İnşaat Mühendisleri Odası Toplantı Salonunda düzenlenen programda, İnşaat Mühendisleri Odası İl Temsilcisi Ökkeş Buğra Dalkıran, 6 Şubat depremlerinin birinci yılına dair TMMOB İnşaat Mühendisleri Odası adına açıklama yaptığını söyledi.
Dalkıran, resmi verilere göre 50 binden fazla insanın hayatını kaybettiği, yaklaşık 40 bin binanın yıkıldığı, 200 binden fazla binanın ise ağır hasar aldığı 7,7 ve 7,6 büyüklüğündeki depremlerin üzerinden bir yıl geçtiğini hatırlattı.
Geniş bir coğrafyada etkili olan, can ve mal kaybının büyük olduğu depremlerinin toplumsal bir travma olarak uzun yıllar etkisini sürdüreceği anlatan Dalkıran, "Şüphesiz 6 Şubat depremleri büyüklüğü, şiddeti, yıkıcılığı ve ivmeleri açısından yer bilimcilerin ve sismologların beklentisini aşan depremlerdir." diye konuştu.
Dalkıran, sarsıcı depremin ardından beklenenin tedbirlerin harekete geçirilmesi ile bilim çevrelerinin ve meslek odalarının önerilerinin hayata geçirildiğine değinerek, şöyle devam etti:
"Şubat 2023 depremlerinin tarihimizin en büyük depremlerinden biri olduğunu söylemek yanlış olmayacaktır. Bu kadar büyük ve yaygın depremler karşısında kayıpları sıfıra indirmek belki mümkün olmayabilirdi fakat ortaya çıkan yıkımın ve kayıpların olmasının önüne geçmek mümkündü. Dünyada her yıl ortalama olarak richter ölçeğine göre 7,0 ve üzeri 19 deprem olmaktadır. Ancak bunlardan sadece bazılarının yıkıcı etkisi olmaktadır. Bu etki depremin niteliğinden çok gerçekleştiği bölgedeki yaşam alanlarının maalesef kırılganlığından kaynaklanmaktadır."
Türkiye'nin yaşam alanlarının kırılganlığı açısından dünyada en olumsuz örneklerden birini oluşturduğunu aktaran Dalkıran, Türkiye'de ortalama her 1,5 yılda yıkıcı sonuçları olan depremleri yaşamasına rağmen bir türlü gerekli adımlar atılmadığını savundu.
Dalkıran, depremin teknik nedenleriyle ilgili, "Her büyük depremde olduğu gibi bu depremlerde de yaşanan yıkımın teknik nedenlerini 6 ana başlıkta sıralayabiliriz.
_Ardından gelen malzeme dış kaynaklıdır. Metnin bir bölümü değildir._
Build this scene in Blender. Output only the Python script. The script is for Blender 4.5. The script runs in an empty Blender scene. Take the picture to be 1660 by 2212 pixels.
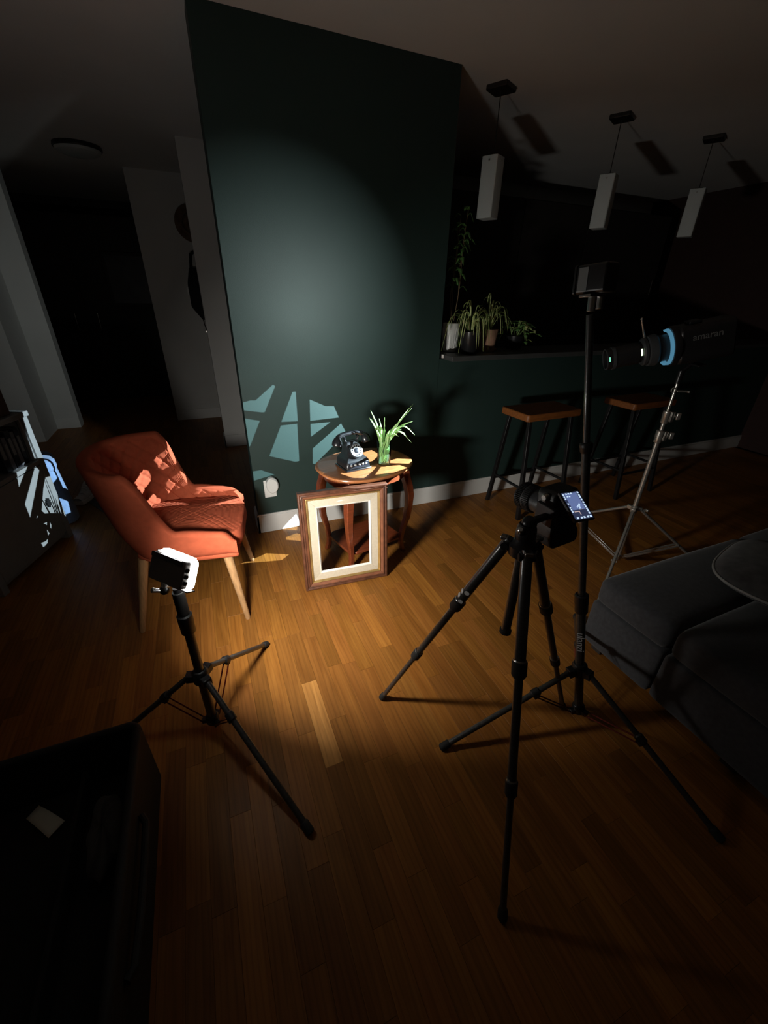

Bunlar zayıf zemin koşulları, malzeme zafiyetleri, konstrüktif zafiyetler, yapı düzensizliklerinin yarattığı hasarlar, sonradan yapılan bilinçsiz tadilat ve müdahaleler ve en önemlisi yıpranmışlık ve bakımsızlıktır. Bu sebeplerin birden fazlasının bir araya gelmesi hasar ve yıkım oranlarını artırmaktadır. Her depremde aynı sebeplerden dolayı can kayıpları ve yıkım ortaya çıkıyorsa ortada tüm bu teknik sorunların üstünde sistemsel zafiyetler vardır." ifadelerini kullandı.
Bu depremlerin coğrafyanın tanık olduğu ilk büyük deprem olmadığını ve son da olmayacağını bildiren Dalkıran, ne zaman nerde deprem olacağını bilmemekle birlikte bunların felakete dönüşmesini önlemek için ivedilikle hayata geçirilmesi gerekenlerin belli olduğunu söyledi.